REQUIRED TASK: Keep only the lines where "Blender" appears.

▼

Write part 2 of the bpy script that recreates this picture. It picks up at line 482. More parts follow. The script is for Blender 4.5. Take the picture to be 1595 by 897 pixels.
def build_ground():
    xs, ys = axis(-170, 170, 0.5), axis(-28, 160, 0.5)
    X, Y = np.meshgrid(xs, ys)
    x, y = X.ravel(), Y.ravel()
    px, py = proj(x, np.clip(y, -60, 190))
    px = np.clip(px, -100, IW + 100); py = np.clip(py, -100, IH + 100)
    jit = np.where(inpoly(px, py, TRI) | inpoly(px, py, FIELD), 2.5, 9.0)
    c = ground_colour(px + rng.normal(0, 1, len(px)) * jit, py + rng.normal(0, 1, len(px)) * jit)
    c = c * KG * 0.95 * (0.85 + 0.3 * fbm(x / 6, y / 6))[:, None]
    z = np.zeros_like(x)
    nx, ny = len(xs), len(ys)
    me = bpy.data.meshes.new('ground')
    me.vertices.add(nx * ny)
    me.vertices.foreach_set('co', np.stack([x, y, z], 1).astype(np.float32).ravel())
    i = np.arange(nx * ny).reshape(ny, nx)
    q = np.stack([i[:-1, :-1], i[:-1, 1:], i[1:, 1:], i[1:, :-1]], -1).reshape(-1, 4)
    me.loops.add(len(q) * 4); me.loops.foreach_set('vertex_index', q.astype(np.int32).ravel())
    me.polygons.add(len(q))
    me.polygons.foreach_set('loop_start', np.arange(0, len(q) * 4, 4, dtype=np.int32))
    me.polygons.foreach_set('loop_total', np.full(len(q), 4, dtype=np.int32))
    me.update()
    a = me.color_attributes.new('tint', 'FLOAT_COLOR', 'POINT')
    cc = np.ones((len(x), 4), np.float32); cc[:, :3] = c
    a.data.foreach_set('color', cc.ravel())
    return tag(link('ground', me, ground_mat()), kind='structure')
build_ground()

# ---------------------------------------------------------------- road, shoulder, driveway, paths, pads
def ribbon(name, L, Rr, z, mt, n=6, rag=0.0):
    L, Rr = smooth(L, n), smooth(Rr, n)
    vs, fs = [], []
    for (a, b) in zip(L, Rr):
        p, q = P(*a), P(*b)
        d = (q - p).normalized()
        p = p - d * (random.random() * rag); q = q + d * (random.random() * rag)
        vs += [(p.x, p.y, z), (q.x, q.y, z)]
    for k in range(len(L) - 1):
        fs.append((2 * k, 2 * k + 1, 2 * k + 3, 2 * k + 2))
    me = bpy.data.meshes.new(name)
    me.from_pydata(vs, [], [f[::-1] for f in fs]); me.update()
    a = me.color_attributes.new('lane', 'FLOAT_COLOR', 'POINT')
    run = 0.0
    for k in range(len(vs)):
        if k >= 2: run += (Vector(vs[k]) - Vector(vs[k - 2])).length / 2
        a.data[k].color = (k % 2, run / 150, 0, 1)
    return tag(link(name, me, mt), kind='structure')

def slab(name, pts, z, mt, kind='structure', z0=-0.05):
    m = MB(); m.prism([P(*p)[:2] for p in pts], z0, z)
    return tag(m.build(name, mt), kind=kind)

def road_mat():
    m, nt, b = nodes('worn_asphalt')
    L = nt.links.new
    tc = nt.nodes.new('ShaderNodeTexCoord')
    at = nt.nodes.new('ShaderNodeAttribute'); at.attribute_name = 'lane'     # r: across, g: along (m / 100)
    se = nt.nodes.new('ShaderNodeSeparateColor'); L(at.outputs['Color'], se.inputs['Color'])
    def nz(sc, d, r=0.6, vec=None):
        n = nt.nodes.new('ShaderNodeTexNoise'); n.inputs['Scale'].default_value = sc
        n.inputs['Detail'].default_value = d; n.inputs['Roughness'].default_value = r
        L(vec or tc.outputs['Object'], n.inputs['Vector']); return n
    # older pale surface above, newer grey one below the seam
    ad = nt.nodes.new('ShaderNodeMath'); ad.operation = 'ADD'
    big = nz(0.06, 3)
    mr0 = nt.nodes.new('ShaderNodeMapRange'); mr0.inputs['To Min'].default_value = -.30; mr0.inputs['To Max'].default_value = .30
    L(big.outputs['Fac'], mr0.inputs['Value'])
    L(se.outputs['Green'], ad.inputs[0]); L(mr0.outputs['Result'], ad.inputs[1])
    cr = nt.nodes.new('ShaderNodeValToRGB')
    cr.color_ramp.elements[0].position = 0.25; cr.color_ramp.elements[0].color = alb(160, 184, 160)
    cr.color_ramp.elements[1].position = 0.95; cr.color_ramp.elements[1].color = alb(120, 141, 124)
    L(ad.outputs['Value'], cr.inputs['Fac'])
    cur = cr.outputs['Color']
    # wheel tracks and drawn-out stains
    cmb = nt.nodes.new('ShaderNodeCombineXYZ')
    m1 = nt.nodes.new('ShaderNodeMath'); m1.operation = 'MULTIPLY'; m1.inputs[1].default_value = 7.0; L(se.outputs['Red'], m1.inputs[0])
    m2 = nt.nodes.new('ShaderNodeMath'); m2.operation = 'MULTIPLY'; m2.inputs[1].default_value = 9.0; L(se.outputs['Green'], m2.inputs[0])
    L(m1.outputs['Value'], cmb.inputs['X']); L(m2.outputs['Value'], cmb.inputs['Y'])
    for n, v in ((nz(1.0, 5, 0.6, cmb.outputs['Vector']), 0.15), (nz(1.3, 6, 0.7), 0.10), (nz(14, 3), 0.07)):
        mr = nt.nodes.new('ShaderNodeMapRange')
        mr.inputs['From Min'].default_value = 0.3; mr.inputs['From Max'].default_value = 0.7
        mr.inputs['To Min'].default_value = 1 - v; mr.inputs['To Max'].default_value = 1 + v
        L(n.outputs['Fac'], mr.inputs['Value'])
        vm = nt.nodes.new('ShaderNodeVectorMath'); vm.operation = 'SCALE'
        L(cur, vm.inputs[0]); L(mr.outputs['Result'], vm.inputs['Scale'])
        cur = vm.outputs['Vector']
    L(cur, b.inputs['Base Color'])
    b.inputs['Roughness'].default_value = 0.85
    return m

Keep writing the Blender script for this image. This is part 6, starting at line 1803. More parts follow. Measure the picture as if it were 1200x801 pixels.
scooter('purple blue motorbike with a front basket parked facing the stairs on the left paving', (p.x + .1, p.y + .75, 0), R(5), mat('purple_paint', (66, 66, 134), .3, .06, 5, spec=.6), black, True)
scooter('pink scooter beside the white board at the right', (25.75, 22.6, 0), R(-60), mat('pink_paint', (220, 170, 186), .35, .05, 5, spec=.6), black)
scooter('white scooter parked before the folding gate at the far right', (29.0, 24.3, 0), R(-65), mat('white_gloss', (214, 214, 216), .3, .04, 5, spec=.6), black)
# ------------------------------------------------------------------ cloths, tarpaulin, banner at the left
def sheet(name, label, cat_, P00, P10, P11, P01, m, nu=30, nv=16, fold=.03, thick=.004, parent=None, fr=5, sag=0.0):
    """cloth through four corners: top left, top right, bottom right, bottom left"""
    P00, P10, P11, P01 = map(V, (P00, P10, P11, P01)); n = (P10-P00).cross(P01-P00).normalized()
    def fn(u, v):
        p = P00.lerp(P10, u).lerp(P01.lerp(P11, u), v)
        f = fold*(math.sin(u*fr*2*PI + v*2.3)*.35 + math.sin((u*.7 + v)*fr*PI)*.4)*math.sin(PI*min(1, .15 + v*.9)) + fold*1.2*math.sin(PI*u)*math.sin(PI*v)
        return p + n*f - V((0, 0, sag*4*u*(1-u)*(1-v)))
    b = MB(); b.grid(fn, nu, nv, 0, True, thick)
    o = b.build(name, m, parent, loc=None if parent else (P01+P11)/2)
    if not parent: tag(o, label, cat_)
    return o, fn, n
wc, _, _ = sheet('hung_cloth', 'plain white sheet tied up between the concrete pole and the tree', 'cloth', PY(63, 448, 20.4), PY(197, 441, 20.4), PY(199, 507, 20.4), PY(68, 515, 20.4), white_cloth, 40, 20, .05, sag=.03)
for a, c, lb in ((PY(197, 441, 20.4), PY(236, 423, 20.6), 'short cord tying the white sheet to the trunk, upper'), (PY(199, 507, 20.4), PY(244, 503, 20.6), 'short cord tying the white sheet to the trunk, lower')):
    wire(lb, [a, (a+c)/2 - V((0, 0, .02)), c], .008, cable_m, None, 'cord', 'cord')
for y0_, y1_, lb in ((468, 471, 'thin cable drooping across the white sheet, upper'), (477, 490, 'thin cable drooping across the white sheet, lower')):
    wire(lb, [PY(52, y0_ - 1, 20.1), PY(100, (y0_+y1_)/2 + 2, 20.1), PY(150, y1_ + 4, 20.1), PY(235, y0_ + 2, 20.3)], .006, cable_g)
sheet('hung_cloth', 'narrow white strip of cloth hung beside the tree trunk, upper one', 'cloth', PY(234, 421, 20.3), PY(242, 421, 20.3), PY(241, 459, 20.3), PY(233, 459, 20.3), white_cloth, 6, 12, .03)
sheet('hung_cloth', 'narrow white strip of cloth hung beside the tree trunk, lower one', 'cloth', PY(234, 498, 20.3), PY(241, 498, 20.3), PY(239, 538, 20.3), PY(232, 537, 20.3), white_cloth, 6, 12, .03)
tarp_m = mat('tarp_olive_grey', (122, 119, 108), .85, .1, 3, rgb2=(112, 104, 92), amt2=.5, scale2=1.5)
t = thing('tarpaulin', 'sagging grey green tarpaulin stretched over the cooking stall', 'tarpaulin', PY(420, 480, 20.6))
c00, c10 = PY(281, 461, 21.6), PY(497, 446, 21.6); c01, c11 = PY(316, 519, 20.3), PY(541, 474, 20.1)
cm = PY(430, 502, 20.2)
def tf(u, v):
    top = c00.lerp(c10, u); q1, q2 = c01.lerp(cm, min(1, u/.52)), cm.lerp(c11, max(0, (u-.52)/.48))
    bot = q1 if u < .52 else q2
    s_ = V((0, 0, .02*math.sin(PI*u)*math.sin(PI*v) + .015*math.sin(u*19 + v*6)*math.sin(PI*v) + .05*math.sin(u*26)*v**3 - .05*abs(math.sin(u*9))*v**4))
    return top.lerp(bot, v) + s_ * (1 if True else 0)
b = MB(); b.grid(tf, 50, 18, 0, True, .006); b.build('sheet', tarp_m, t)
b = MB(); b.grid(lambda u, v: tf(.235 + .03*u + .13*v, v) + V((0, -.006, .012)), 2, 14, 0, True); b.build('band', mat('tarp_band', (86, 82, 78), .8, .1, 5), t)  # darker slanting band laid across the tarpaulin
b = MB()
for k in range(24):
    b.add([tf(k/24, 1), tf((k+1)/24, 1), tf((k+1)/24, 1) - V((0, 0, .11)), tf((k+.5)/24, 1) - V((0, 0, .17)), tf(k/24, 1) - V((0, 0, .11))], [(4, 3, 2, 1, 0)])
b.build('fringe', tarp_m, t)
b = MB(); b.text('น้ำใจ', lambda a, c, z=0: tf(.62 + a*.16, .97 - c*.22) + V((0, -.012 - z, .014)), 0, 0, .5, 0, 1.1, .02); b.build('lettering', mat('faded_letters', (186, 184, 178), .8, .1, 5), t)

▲

RESULT:
Write part 2 of the bpy script that recreates this picture. It picks up at line 482. More parts follow. The script is for Blender 4.5. Take the picture to be 1595 by 897 pixels.
Keep writing the Blender script for this image. This is part 6, starting at line 1803. More parts follow. Measure the picture as if it were 1200x801 pixels.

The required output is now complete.